Other projects, run along similar lines, have demonstrated AI’s promise in the tricky tasks of balancing voltage on the grid (a physics lesson in itself), and in gas transmission network planning. More are in the works. Because of the complexity of the grid, and NESO’s management’s desire to make sure that these changes happen in a coherent way, the new algorithms haven’t been implemented operationally yet. ‘They want to link the different AI solutions to their wider processes,’ says Niko. ‘They don’t want to just fix things in isolation. They want to do it holistically.’ But the course has been set and the direction is clear.
In his Guardian interview, Fintan Slye described the challenge of getting to a clean power system as ‘at the outer limits of what’s achievable. But,’ he went on, ‘if you’re prepared to do things differently, and to take difficult decisions early on, then yes, absolutely it is doable.’
So long as you don’t wait for perfect data.
The lesson in summary
There’s no such thing as complete data.
- Data is essential to modern AI. No data, no AI.

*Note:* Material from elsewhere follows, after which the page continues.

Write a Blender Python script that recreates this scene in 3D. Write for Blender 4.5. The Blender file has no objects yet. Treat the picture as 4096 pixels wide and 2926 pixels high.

- But AI is a precision game. A specific model, with a specific objective, will need specific data to achieve it. More data is only useful if it directly relates to the objective at hand and adds more signal to the model.
- The right starting point is always to be clear about the problem you’re trying to solve. Then what technology can help you solve that problem. Then what data you need to power the technology. In that order. Data comes last, not first.
- It is easy to be held back by getting this thinking the wrong way round. By starting with the data; trying to bring it all into one place, to organise it in the perfect data lake, to ‘fix’ it in some way. In fact, data is never perfect. And data infrastructure is never finished. Both exist in permanent states of imperfection, and constant evolution.
- Waiting until you have complete data to deploy AI will mean waiting forever. Instead, you need to focus on making sure you have the specific set of data you need for specific applications you want to build.